13 de novembro de 2010

COMER, REZAR, AMAR: ALTERIDADE A SERVIÇO DO MESMO


Não basta conquistar o mundo economicamente pelo capital especulativo, politicamente pela pax americana e militarmente pela invasão do Oriente Médio. É preciso mostrar que o mundo está a seus pés na indústria do espetáculo para a coisa funcionar direito. Nem é preciso homens para isso, esses estão torturando e matando civis em Bagdá. Uma mulher é suficiente, uma personagem de best-seller interpretada por Julia Roberts, para colocar o planeta no chinelo: a Itália e seus "macarroni" e gestos exagerados, a Índia com sua miséria e espiritualidade tornada de resultados e de auto-ajuda e o Brasil na pele de um latin lover interpretado por um espanhol, Javier Barden, no mais ridículo papel de sua carreira (sentindo “saudade” e tocando bossa nova para dançar).

O que me espanta é que fazem um auê em cima de um filme como Comer, Rezar, Amar (2010) e tudo não passa da velha história da americana enjoada que vai para o terceiro mundo mudar de testosterona, já que os conterrâneos que não queimam vivos as populações pobres não dão no couro, pelo menos é o que parece. Um é infantil, o outro gelado e o outro velho e sofrido demais. Enquanto isso, a pobre da americanazinha se desespera pelo que suas necessidades clamam.

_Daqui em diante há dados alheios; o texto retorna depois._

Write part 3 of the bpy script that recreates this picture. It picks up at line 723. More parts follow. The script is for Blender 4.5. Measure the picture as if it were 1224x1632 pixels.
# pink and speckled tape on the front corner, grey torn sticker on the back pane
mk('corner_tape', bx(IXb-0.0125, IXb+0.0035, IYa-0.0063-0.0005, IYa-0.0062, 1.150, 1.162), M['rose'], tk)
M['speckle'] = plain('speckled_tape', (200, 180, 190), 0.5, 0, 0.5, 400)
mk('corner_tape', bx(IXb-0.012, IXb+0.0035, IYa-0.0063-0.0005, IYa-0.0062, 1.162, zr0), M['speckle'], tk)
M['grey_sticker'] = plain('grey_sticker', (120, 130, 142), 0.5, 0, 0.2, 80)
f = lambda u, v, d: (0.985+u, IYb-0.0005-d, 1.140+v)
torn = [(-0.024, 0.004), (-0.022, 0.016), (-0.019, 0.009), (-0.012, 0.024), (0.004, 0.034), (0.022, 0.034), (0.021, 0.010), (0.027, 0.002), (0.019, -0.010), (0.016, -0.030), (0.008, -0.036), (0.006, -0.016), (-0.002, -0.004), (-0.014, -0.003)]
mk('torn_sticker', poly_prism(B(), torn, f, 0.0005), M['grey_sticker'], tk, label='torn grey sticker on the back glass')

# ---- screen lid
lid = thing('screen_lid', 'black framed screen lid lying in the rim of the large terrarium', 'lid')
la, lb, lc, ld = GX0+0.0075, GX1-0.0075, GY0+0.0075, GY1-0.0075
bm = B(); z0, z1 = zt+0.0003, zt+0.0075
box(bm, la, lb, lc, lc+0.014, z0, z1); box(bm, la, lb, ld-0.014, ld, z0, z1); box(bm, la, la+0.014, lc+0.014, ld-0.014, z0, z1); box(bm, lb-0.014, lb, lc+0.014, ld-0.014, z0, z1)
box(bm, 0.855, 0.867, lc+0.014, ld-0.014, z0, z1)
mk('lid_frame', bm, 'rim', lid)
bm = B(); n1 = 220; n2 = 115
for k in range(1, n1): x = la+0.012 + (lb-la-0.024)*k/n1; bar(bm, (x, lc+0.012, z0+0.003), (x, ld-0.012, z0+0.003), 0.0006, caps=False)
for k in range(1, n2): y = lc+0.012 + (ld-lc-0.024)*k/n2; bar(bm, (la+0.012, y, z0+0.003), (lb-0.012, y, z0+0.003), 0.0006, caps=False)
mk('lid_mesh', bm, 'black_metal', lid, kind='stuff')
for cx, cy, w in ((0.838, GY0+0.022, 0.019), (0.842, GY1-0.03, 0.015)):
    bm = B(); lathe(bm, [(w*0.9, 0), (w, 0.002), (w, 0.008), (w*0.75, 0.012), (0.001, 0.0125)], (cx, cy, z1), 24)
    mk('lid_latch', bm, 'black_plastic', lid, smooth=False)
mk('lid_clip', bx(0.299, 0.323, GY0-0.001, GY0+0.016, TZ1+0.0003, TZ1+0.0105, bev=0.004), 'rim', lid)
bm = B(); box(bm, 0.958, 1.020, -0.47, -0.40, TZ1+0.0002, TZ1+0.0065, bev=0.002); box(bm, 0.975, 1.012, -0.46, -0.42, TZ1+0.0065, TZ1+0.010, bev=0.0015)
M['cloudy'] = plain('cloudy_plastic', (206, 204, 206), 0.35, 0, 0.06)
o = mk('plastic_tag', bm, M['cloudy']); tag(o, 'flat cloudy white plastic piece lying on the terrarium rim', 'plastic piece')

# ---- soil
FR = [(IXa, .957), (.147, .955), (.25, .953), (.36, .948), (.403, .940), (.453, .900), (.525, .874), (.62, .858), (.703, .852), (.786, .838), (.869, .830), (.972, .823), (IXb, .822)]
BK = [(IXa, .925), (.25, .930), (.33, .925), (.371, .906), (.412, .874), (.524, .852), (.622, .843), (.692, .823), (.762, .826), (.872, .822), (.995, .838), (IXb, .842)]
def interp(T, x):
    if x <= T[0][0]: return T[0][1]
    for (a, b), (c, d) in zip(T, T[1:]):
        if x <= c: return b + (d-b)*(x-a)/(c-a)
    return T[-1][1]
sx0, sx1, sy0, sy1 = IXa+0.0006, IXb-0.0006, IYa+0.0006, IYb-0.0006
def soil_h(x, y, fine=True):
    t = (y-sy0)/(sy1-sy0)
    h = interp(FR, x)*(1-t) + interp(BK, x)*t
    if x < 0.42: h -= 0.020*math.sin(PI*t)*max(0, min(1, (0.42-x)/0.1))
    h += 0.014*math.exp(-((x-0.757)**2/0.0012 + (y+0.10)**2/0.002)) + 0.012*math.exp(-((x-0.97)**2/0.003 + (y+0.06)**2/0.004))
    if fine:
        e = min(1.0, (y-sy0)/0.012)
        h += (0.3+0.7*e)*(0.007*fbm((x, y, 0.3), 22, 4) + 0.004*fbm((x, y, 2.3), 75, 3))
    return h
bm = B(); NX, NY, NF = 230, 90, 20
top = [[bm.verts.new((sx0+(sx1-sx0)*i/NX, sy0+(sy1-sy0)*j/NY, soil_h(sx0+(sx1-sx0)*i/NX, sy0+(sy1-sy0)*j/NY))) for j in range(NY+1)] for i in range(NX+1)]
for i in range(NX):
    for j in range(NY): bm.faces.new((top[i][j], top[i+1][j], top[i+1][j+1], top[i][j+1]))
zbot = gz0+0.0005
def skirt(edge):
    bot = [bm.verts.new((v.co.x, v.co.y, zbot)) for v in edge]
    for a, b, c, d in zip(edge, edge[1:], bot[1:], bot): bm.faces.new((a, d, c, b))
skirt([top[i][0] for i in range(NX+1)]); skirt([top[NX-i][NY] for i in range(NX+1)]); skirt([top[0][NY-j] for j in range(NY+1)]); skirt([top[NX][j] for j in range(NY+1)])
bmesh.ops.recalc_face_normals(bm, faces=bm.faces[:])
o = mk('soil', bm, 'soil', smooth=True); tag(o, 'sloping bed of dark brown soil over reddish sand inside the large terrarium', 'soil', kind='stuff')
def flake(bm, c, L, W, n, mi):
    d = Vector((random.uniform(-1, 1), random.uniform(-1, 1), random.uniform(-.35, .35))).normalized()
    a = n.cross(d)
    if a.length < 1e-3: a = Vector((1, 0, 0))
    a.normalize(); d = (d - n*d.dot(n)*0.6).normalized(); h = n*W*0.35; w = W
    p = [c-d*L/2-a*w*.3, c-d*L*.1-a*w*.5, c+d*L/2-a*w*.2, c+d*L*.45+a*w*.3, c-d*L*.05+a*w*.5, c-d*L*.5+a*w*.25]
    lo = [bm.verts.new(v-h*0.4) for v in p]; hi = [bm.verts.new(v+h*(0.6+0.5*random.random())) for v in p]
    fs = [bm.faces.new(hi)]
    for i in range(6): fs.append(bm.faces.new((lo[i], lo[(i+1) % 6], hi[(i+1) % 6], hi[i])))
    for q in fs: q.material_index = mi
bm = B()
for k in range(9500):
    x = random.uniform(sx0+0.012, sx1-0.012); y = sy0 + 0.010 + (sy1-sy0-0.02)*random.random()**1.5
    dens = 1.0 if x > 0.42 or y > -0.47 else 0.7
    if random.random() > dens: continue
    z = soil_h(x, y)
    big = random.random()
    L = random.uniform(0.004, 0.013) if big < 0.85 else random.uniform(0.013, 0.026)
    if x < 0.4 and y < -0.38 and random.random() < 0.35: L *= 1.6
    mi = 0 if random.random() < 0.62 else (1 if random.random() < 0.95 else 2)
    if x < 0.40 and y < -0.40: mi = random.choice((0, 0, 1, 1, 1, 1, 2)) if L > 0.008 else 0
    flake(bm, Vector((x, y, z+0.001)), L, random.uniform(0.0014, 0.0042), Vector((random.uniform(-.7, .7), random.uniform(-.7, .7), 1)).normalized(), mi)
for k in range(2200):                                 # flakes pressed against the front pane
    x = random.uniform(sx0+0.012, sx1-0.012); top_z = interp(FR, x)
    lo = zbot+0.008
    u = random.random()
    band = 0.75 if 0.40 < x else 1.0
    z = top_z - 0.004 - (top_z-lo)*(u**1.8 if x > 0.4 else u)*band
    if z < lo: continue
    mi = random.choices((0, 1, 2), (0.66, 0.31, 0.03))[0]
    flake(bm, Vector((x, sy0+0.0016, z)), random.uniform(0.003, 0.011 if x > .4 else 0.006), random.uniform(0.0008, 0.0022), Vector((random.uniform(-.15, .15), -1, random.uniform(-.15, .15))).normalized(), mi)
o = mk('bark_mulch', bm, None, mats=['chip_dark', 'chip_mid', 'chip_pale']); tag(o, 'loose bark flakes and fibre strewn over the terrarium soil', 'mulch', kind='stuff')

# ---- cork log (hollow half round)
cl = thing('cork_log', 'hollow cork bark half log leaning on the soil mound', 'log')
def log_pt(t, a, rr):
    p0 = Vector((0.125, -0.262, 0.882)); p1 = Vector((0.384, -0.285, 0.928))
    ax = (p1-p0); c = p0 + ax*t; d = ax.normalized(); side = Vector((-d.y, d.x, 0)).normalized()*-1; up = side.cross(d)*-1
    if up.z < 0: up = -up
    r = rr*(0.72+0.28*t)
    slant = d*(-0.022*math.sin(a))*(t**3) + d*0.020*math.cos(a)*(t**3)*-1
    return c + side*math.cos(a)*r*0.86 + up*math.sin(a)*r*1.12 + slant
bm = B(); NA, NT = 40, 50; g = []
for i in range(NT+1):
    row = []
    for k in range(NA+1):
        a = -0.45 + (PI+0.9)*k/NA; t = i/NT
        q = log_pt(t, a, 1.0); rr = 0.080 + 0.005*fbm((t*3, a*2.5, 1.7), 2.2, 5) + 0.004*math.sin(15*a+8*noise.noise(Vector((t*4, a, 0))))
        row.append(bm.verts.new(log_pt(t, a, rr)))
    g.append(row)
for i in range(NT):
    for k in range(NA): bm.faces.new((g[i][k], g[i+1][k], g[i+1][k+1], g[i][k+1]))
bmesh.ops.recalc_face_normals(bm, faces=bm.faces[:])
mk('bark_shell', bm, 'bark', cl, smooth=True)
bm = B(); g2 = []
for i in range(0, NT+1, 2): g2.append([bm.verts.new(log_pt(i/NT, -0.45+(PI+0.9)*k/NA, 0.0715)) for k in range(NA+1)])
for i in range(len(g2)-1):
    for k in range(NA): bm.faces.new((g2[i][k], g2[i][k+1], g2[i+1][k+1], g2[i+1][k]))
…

Fora a obviedade da falta que deve fazer a força do carvão de pedra, os motivos de tanta infelicidade não ficam muito claros, já que relationship é a palavra guarda-chuva que abriga tudo, de casamento a transas esporádicas sob sua sombra. Só sabemos que ela reza por um homem, exausta dos que se atravessaram no caminho. Dinheiro, emprego, casa, comida e roupa lavada não são suficientes, a moça parte para terras ignotas saborear petiscos e farejar algo que a livre da solidão tenebrosa a que está condenada, por razões misteriosas.

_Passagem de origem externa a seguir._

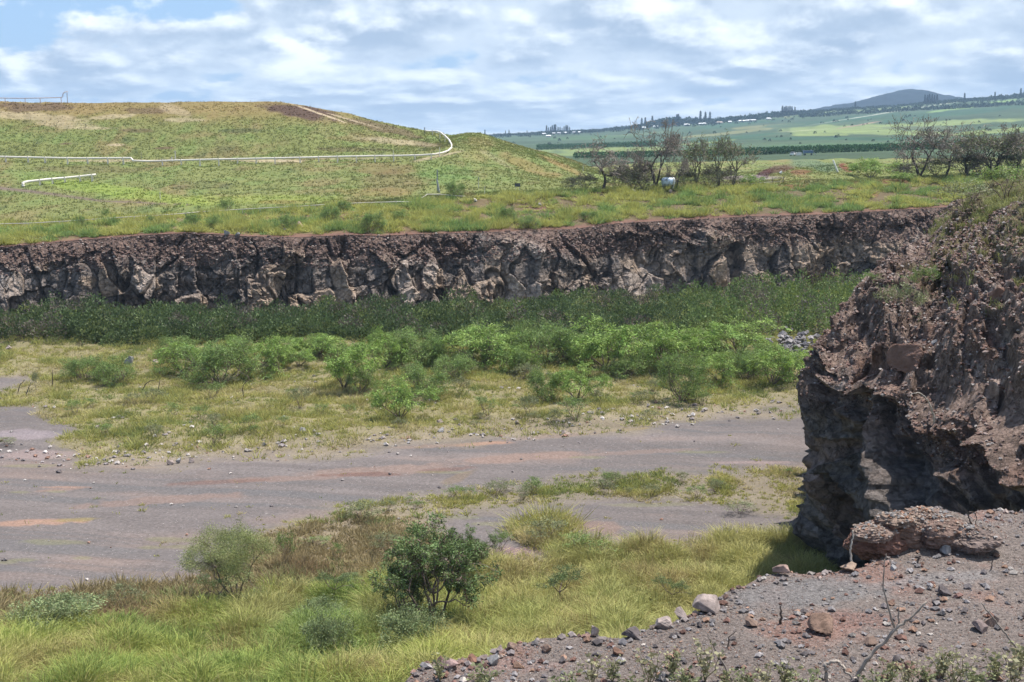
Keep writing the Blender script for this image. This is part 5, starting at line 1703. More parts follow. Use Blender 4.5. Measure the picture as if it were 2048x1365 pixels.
rbp = [(598, 457, 24, 15, (0.42, 0.30, 0.25), 'pink boulder on the rim of the far cliff'), (572, 463, 14, 9, PKB, 'smaller pale boulder left of the pink one on the rim'), (455, 470, 16, 10, GYB, 'grey boulder on the rim above a red bank'), (478, 474, 12, 8, GYB, 'small grey stone right of the grey boulder on the rim'), (612, 446, 12, 7, PKB, 'small pale stone behind the pink boulder'),
       (950, 402, 10, 6, (0.6, 0.55, 0.5), 'pale rock on the berm below the hill spur'), (1264, 383, 12, 6, (0.6, 0.56, 0.52), 'white rock on the berm crest left of the tank'), (1340, 384, 10, 7, PKB, 'pale rock on the berm in front of the tank'), (985, 405, 9, 4, PKB, 'tiny pale rock right of the one on the berm'), (1078, 411, 12, 8, GYB, 'grey rock above a bare soil patch'),
       (1563, 347, 8, 6, (0.7, 0.7, 0.7), 'small white block on the dark spoil heap')]
for i, (px, py, wd, ht, c, lab) in enumerate(rbp):
    p = hill_at(px, py)
    s1 = px_m(p, wd)
    boulder(p, (s1, s1 * 0.8, px_m(p, ht) * 1.4), c, 1450 + i, lab, 'rocks above the far cliff')
bb_ = [(1824, 712, 90, 66, (0.19, 0.115, 0.09), 'big brown boulder stuck in the near cliff face'), (1945, 600, 30, 34, (0.20, 0.12, 0.095), 'round reddish boulder below the slope grass on the near cliff'), (1992, 600, 56, 56, (0.19, 0.115, 0.09), 'large reddish boulder right of the round one'),
       (1948, 448, 20, 24, (0.3, 0.22, 0.19), 'small tan boulder on the right-hand grass slope'), (1872, 690, 18, 18, GYB, 'grey stone right above the big brown boulder')]
for i, (px, py, wd, ht, c, lab) in enumerate(bb_):
    p = pick(px, py - 5, BUT, BPX, BPY)
    s1 = px_m(p, wd)
    o_ = boulder(p + np.array([0, 0.15, -px_m(p, ht) * 0.35]), (s1, s1 * 0.9, px_m(p, ht)), c, 1480 + i, lab, 'boulders in the near cliff')


def gravel(name, P, size, col, seed, mat, label, sub=0):
    """many small angular stones as one mesh"""
    r = np.random.RandomState(seed)
    n = len(P)
    if n > 150000:
        sm = size < 0.024
        D6 = np.array([(1, 0, 0), (-1, 0, 0), (0, 1, 0), (0, -1, 0), (0, 0, 1), (0, 0, -1)], float)
        T6 = np.array([(4, 0, 2), (4, 2, 1), (4, 1, 3), (4, 3, 0), (5, 2, 0), (5, 1, 2), (5, 3, 1), (5, 0, 3)])
        k = int(sm.sum())
        Vs = D6[None] * r.uniform(0.5, 1.4, (k, 6, 1)) + r.normal(0, 0.25, (k, 6, 3))
        Vs = Vs * (size[sm] / 2)[:, None, None] + P[sm][:, None, :]
        Fs = (np.arange(k) * 6)[:, None, None] + T6[None]
        tag(mk(name, Vs.reshape(-1, 3), Fs.reshape(-1, 3), mat, np.repeat(col[sm], 6, 0)), 'finest grey and brown grit covering the near ledge', 'gravel', kind='stuff')
        P, size, col = P[~sm], size[~sm], col[~sm]
        n = len(P)
    D = np.array([(1, 0, 0), (-1, 0, 0), (0, 1, 0), (0, -1, 0), (0, 0, 1), (0, 0, -1), (.6, .6, .5), (-.6, .6, .5), (.6, -.6, .5), (-.6, -.6, .5)], float)
    T8 = np.array([(4, 0, 6), (4, 6, 2), (4, 2, 7), (4, 7, 1), (4, 1, 9), (4, 9, 3), (4, 3, 8), (4, 8, 0), (0, 2, 6), (2, 1, 7), (1, 3, 9), (3, 0, 8), (5, 2, 0), (5, 1, 2), (5, 3, 1), (5, 0, 3)])
    V = D[None] * r.uniform(0.6, 1.3, (n, 10, 1))
    V[..., 2] *= 0.7
    an = r.uniform(0, 2 * pi, n)
    ca, sa = np.cos(an)[:, None], np.sin(an)[:, None]
    V = np.stack([V[..., 0] * ca - V[..., 1] * sa * 0.7, V[..., 0] * sa + V[..., 1] * ca * 0.7, V[..., 2]], -1)
    V = V * (size / 2)[:, None, None] + P[:, None, :]
    V[..., 2] += (size * 0.12)[:, None]
    Fc = (np.arange(n) * 10)[:, None, None] + T8[None]
    o = mk(name, V.reshape(-1, 3), Fc.reshape(-1, 3), mat, np.repeat(col, 10, 0))
    return tag(o, label, 'gravel', kind='stuff')


def stone_cols(n, seed, pal, wts):
    r = np.random.RandomState(seed)
    k = r.choice(len(pal), n, p=np.array(wts) / sum(wts))
    return np.array(pal)[k] * (1 + 0.3 * r.uniform(-1, 1, (n, 1)))


G = LEDGE[:NL]
P = sample_grid(G, 260000, 1500, 60)
P = P[in_view(P, 20, 20)]
r = np.random.RandomState(1501)
P = P[r.uniform(0, 1, len(P)) < 0.45 + 0.8 * sstep(fbm(P[:, 0] / 0.6, P[:, 1] / 0.6, 1504, 4), -0.2, 0.25)]
sz = 0.008 + 0.12 * r.uniform(0, 1, len(P)) ** 34 + 0.019 * r.uniform(0, 1, len(P)) ** 3
PX, PY = proj(P)
sz *= np.where(((PX - 1620) / 190) ** 2 + ((PY - 1185) / 34) ** 2 < 1, 0.75, 1.15)
gravel('gravel', P, sz, stone_cols(len(P), 1502, [(0.24, 0.22, 0.22), (0.15, 0.13, 0.13), (0.30, 0.19, 0.14), (0.38, 0.34, 0.31), (0.19, 0.11, 0.09)], [5, 4, 2.0, 2, 2.5]), 1503, M_stone, 'loose gravel and small stones covering the near ledge')
P = sample_grid(LEDGE, 1500, 1510, NL - 14, NL + 3)
P = P[in_view(P, 20, 20)]
sz = 0.03 + 0.12 * np.random.RandomState(1511).uniform(0, 1, len(P)) ** 5
gravel('edge_stones', P, sz, stone_cols(len(P), 1512, [(0.26, 0.22, 0.21), (0.20, 0.13, 0.11), (0.34, 0.27, 0.24)], [3, 3, 1]), 1513, M_stone, 'small stones along the edge of the ledge')

P = sample_grid(FLOOR, 160000, 1520)
P = P[in_view(P, 20, 20)]
PX, PY, me_, st, br, ta, cl = masks(P)
r = np.random.RandomState(1521)
lowedge = interp(PX, [(-900, 800), (130, 935), (600, 908), (950, 884), (1300, 848), (1700, 815)])
pr = np.exp(-((PY - lowedge + 14) / 16) ** 2) * 0.5 + me_ * 0.03 * sstep(fbm(P[:, 0] / 3, P[:, 1] / 3, 1522, 3), 0, .4) * 4 * (PY > 740) + 0.03
pr = pr * (1 - ta)
k = r.uniform(0, 1, len(P)) < pr
P = P[k]
sz = (0.08 + 0.55 * r.uniform(0, 1, len(P)) ** 6) * np.where(pr[k] < 0.05, 0.6, 1)
gravel('rubble', P, sz, stone_cols(len(P), 1523, [(0.40, 0.36, 0.34), (0.24, 0.21, 0.21), (0.46, 0.42, 0.40), (0.28, 0.17, 0.13)], [3, 3, 1.5, 1]), 1524, M_stone, 'pale rubble scattered along the margin of the quarry road')
P = sample_grid(BUT, 120000, 1530, NW - 60, NW + 220)
P = P[in_view(P, 20, 20)]
r = np.random.RandomState(1531)
sz = 0.04 + 0.26 * r.uniform(0, 1, len(P)) ** 6
gravel('rubble', P, sz, stone_cols(len(P), 1533, [(0.19, 0.12, 0.10), (0.26, 0.20, 0.18), (0.14, 0.10, 0.09), (0.34, 0.30, 0.28)], [4, 2.5, 3, 1]), 1534, M_stone, 'brown rubble lying on the slope of the near cliff')
P = sample_grid(WALL, 26000, 1540, int(NV * 0.62), NV)
P = P[in_view(P, 20, 20)]
r = np.random.RandomState(1541)
sz = 0.10 + 0.5 * r.uniform(0, 1, len(P)) ** 6
gravel('rubble', P, sz, stone_cols(len(P), 1543, [(0.17, 0.11, 0.095), (0.24, 0.18, 0.16), (0.13, 0.09, 0.08), (0.34, 0.29, 0.26)], [4, 2.5, 3, 0.8]), 1544, M_stone, 'brown rubble on the upper part of the far cliff')
# rock pile at the foot of the near cliff (1590, 680)
r = np.random.RandomState(1550)
pp = np.array([hit_floor(1590 + r.normal(0, 22), 700 + r.normal(0, 12)) for _ in range(130)])
pp[:, 2] += r.uniform(0, 1.0, len(pp))
gravel('rock_pile', pp, r.uniform(0.4, 1.2, len(pp)), stone_cols(len(pp), 1551, [(0.17, 0.16, 0.17), (0.24, 0.22, 0.22)], [1, 1]), 1552, M_boul, 'pile of dark grey broken rock behind the near cliff')

# outcrop on the ledge
p0 = hit_ledge(1800, 1122)
p0[2] = ZL
r = np.random.RandomState(1560)
ob = MB()


def lump(c, rad, seed, col, res=(46, 90), amp=0.16, cut=22):
    r = np.random.RandomState(seed)
    th_ = np.linspace(0, pi, res[0])
    ph_ = np.linspace(0, 2 * pi, res[1] + 1)[:-1]
    T_, P_ = np.meshgrid(th_, ph_, indexing='ij')
    D = np.stack([np.sin(T_) * np.cos(P_), np.sin(T_) * np.sin(P_), np.cos(T_)], -1).reshape(-1, 3)
    rd = np.ones(len(D))
    for k in range(cut):
        nrm = r.normal(0, 1, 3)
        nrm /= np.linalg.norm(nrm)
        dc = r.uniform(0.7, 0.95)
        dt = D @ nrm
        rd = np.where(dt > 0.05, np.minimum(rd, dc / np.maximum(dt, 0.05)), rd)
    f_, e_, h_ = facets(P_.ravel() * 4.0, T_.ravel() * 5.0, seed, 0.6)
    f2_, e2_, h2_q = facets(P_.ravel() * 11.0, T_.ravel() * 13.0, seed + 3, 0.6)
    rd = rd + amp * 0.7 * fbm(P_.ravel() * 2, T_.ravel() * 3, seed, 4) * np.sin(T_.ravel()) + amp * 0.3 * f_ * np.sin(T_.ravel()) + amp * 0.04 * f2_ * np.sin(T_.ravel()) + 0.07 * fbm(P_.ravel() * 7, T_.ravel() * 9, seed + 8, 4) - 0.04 * (1 - sstep(e2_, 0, .1))
    V = D * rd[:, None] * np.array(rad) + np.array(c)
    i = np.arange(res[0] * res[1]).reshape(res)
    j = np.roll(i, -1, 1)
    Q = np.stack([i[:-1], i[1:], j[1:], j[:-1]], -1).reshape(-1, 4)
    cc = np.array(col) * (0.75 + 0.5 * h2_q)[:, None]
    return V, Q, cc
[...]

Trata-se de uma grande suruba mental globalizada, num clima de barcos singrando o entardecer, fogos fátuos de lareiras e fornos com perus e pizzas, paisagens bucólicas onde se anda de bike para, ó clichê, ser atropelada pelo futuro amor. Mas a tragédia maior são os diálogos, com frases do tipo "abra-se para um novo amor, que está na hora", ou "deixe o universo entrar com tudo no vácuo que você criar se perdoando", ou algo assim. É um troço escabroso essa cultura pret-a-porter que encanta as mentes rasas como pires na grande festa da comunicação de massas caseiras.

No fundo, é filme turístico, espécie de teaser de agência de viagens, propaganda de ong que faz ricaça de Nova York lavar o chão do templo para expiar culpas, ou silêncios obsequiosos falsos que servem apenas para melhorar a performance da garganta. O filme é de chorar de raiva, principalmente quando vemos uma atriz razoável como Julia Roberts, com sua boca de bagre que parece recém ter saída do bisturi do cirurgião plástico, fazer o papel da moçoila em busca de um amor jamais correspondido.

Enquanto ela bate calçada fingindo que está à procura do teu verdadeiro tu, o fato é que precisa casar, como dita a velha lei do mercado. Tanto é verdade que o ridículo casamento indiano arranjado, em que os noivos se conhecem nas bodas, é tratado como grande coisa, uma espécie de encontro compulsório com a felicidade. O que derruba por terra todo o palavrório de escolhas. O que pega mesmo é ganhar um marido e não se fala mais nisso. E continuar americana, claro, porque disso eles não abrem mão. Índia, Bali, Nápoles, tudo bem para passar um tempo. Mas o que vale é a home, a América velha de guerra, em que uma vaquinha de 18 mil dólares pode comprar a casa da curandeira pobre divorciada.

Pobre Sétima Arte. Virou clipping de almanaque de curiosidades, com lágrimas de crocodilo inundando as praias como um tsunami de idiotias.